The video, the archive, and the curriculum materials contextualize the writers of this era by examining several key stylistic characteristics and religious doctrines that shape their texts: (1) the role of typology--the Puritans' understanding of their lives as the fulfillment of biblical prophecy on both a communal and an individual level; (2) the importance of plain style--a mode of expression characterized by simplicity, accessibility, and the absence of ornament--in Puritan and Quaker speech, writing, clothing, architecture, furniture, and visual arts; (3) the diversity of Puritan and Quaker attitudes toward and ways of interacting with Native Americans; (4) the centrality of the Apocalypse, or the end of the world as it is prophesied in the Book of Revelation, to Puritan thought; and (5) the relevance of weaned affections--the idea that individuals must learn to wean themselves from earthly loves and focus only on spiritual matters--as a theological doctrine.
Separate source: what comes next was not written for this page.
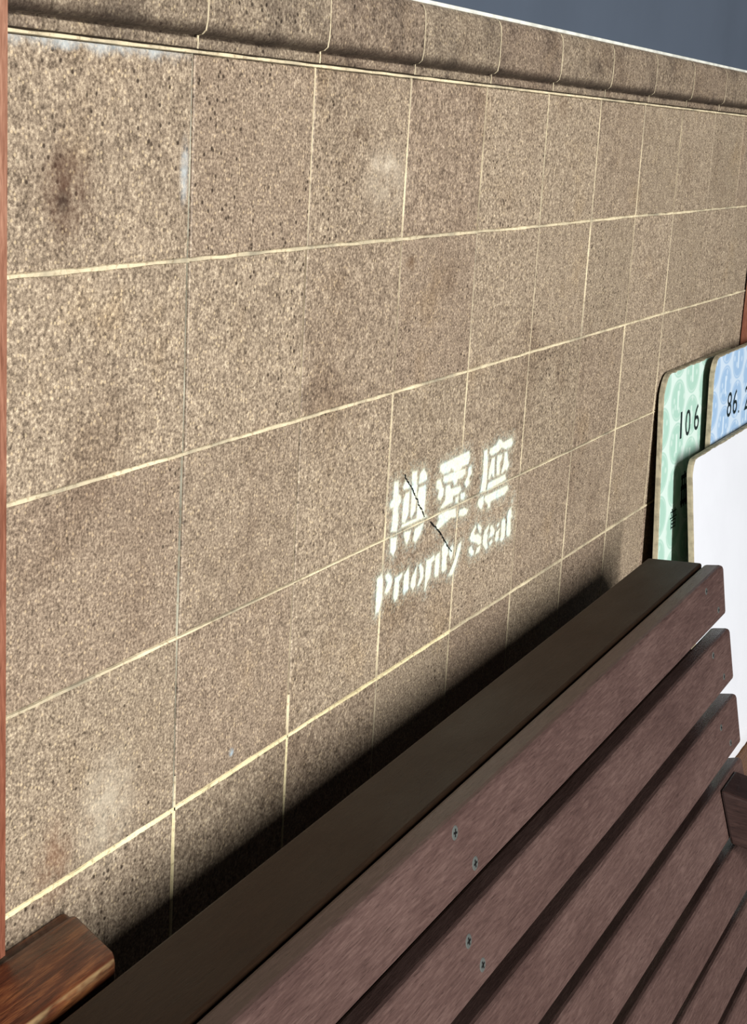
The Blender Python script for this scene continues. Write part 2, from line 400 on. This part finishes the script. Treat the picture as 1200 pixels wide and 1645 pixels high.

The archive and curriculum materials suggest how students might connect the readings in this unit to those in other units in the series. Students might ask, for example, Why are the Puritans considered such an important starting point for American culture and literature? Why do later writers such as Nathaniel Hawthorne and Louise Erdrich invoke the Puritans in their own work? How do Rowlandson's and Penn's perceptions of Native Americans compare to Christopher Columbus's, Thomas Harriot's, and John Smith's perceptions? How do the Native American perspectives offered in Unit 1 complicate Puritan and Quaker understandings of Indian culture? Why does Winthrop's metaphor of the "City on a Hill" resonate so deeply in American culture? How are the Utopian visions of the writers in Unit 3 adopted, reformulated, or undermined in the work of writers presented in later units?